Image contrast enhancement algorithm for X-ray observation of space materials in situ

Abstract

Chinese Space Station has planned a high-temperature material science experiment rack, equipped with an X-ray projection imaging module, to support the development of material experiments and research in space. BiFeO3 has been selected as the first batch of experimental materials for Chinese Space Station. The melting and solidification process of BiFeO3, an opaque, high-temperature material, is observed by X-ray observation module in situ. X-ray is the dominant way to observe opaque materials due to its penetrability. In-situ observation of materials is the top priority of this study, so we have strict requirements on image quality, and high-quality images can better analyze the properties and properties of materials.

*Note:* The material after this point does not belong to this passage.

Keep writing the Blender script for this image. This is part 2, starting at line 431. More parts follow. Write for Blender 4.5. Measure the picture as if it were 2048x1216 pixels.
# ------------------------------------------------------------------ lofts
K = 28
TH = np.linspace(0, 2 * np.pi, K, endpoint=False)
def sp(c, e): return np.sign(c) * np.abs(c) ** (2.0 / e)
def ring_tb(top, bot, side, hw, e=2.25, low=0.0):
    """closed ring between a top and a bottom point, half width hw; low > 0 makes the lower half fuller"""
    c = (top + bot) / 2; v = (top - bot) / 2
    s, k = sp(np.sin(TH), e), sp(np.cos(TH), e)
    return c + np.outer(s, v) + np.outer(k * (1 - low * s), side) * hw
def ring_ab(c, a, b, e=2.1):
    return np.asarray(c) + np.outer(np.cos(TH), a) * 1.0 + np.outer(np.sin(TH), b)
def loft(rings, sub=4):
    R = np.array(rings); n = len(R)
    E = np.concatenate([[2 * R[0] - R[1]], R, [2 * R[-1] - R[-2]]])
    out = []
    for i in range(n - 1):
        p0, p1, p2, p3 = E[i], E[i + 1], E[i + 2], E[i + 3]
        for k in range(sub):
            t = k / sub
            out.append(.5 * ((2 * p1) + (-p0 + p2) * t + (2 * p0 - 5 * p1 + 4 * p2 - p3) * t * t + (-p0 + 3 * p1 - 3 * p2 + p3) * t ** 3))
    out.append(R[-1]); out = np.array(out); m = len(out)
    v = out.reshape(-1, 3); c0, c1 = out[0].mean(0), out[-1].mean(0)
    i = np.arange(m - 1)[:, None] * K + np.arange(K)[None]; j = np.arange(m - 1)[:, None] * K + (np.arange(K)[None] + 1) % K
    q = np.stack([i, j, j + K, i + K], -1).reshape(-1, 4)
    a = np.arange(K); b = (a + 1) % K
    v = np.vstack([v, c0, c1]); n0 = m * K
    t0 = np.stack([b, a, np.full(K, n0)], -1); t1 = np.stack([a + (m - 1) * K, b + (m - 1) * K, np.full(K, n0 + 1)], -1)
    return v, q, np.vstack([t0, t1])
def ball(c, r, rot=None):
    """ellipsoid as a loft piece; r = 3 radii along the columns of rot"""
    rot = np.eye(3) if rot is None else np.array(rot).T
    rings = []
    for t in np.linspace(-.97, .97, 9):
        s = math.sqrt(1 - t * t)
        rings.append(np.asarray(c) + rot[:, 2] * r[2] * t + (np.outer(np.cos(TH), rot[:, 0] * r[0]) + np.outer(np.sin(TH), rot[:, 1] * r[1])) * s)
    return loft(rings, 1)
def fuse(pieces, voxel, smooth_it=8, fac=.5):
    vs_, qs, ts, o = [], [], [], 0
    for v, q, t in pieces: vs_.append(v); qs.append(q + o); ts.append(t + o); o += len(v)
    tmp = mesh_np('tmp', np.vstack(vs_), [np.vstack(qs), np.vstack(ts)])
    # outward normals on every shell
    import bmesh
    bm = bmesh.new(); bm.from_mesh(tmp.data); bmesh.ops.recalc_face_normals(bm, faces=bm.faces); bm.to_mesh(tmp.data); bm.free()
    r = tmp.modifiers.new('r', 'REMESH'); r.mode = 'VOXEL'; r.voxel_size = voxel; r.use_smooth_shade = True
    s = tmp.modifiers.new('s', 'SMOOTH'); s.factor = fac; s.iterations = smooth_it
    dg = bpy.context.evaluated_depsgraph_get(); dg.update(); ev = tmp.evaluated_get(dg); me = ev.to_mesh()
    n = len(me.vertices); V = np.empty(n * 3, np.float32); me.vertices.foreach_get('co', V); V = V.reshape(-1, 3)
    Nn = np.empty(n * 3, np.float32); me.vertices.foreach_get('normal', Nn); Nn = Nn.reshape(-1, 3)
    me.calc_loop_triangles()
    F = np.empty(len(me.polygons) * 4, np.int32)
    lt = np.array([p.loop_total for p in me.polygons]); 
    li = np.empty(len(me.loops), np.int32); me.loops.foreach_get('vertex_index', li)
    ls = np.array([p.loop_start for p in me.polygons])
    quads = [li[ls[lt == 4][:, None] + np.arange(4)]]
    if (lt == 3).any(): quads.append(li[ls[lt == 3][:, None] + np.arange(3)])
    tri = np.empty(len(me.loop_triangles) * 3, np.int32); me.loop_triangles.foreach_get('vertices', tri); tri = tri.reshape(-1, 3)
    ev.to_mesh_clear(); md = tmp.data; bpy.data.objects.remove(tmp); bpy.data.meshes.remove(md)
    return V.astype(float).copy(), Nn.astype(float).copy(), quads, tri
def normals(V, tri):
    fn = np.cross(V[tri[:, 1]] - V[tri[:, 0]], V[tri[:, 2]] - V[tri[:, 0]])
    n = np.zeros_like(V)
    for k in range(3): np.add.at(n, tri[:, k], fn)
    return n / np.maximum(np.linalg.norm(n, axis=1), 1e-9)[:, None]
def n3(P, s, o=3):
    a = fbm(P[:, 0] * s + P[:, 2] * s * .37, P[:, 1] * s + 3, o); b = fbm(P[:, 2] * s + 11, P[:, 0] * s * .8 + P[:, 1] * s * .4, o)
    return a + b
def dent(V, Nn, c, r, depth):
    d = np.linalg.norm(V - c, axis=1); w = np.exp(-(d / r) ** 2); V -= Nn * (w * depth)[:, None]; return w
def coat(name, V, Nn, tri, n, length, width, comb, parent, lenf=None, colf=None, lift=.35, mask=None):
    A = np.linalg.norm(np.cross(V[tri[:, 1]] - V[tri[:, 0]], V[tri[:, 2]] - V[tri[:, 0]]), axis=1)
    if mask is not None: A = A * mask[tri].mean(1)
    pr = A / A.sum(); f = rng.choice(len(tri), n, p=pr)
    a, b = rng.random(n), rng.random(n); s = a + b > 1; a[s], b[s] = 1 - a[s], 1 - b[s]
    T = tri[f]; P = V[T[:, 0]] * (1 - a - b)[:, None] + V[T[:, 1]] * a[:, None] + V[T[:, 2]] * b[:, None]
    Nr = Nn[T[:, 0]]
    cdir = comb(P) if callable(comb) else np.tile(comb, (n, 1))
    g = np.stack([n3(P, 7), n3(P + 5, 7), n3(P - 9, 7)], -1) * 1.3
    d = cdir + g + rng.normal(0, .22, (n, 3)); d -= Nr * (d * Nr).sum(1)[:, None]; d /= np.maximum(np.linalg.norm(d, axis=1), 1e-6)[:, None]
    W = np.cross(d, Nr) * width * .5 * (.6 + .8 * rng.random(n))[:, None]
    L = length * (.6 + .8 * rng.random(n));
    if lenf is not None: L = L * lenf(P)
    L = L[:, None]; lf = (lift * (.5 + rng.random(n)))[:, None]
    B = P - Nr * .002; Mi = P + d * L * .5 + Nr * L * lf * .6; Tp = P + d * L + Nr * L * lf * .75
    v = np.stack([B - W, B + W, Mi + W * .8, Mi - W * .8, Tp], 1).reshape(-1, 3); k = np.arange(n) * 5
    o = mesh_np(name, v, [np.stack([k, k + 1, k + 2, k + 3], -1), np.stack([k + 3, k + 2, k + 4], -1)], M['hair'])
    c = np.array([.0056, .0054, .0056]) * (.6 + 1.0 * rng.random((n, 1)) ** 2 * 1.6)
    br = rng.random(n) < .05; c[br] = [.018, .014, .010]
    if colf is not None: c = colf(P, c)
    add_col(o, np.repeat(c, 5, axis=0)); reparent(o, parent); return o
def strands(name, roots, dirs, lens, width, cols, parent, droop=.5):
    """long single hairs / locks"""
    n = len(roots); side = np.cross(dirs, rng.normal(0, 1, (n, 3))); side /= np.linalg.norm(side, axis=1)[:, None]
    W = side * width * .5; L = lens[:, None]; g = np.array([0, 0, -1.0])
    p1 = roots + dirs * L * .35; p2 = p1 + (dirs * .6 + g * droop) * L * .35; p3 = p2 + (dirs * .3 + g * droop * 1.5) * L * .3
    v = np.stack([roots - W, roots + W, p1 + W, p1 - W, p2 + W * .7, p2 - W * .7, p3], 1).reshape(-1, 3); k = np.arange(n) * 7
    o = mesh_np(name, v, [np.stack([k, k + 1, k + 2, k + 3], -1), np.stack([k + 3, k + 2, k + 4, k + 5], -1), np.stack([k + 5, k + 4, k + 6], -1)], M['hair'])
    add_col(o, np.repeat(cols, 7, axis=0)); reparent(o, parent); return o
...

Limited by narrow size and high temperature conditions, the X-ray images collected have low contrast, serious noise pollution, and poor imaging quality. To enhance the contrast and improve the edge details of such images, a grayscale weighted histogram equalization combined with high-frequency enhancement (GWHE-HFE) algorithm is proposed. First, we add a mask to the input image to obtain the region of interest (ROI), and then filter out the low-frequency components of the image by Gaussian high-pass filter to preserve high-frequency details. Second, the image obtained in the previous and the X-ray image of ROI are respectively multiplied by a coefficient and added to obtain the edge-emphasized X-ray image. And then, we use grayscale weighted histogram equalization (GWHE) to process the image obtained in the second step to obtain the contrast enhanced X-ray image. The enhanced image shows the crystal grains and the thin bands where the solid and the melt intersect, and it is helpful to accurately locate the solid solution interface. Experiments on X-ray images of BiFeO3 growth demonstrate that this combined method outperforms existing ones both qualitatively and quantitatively, providing an in-depth and effective analysis method for in high-temperature material-science experiments.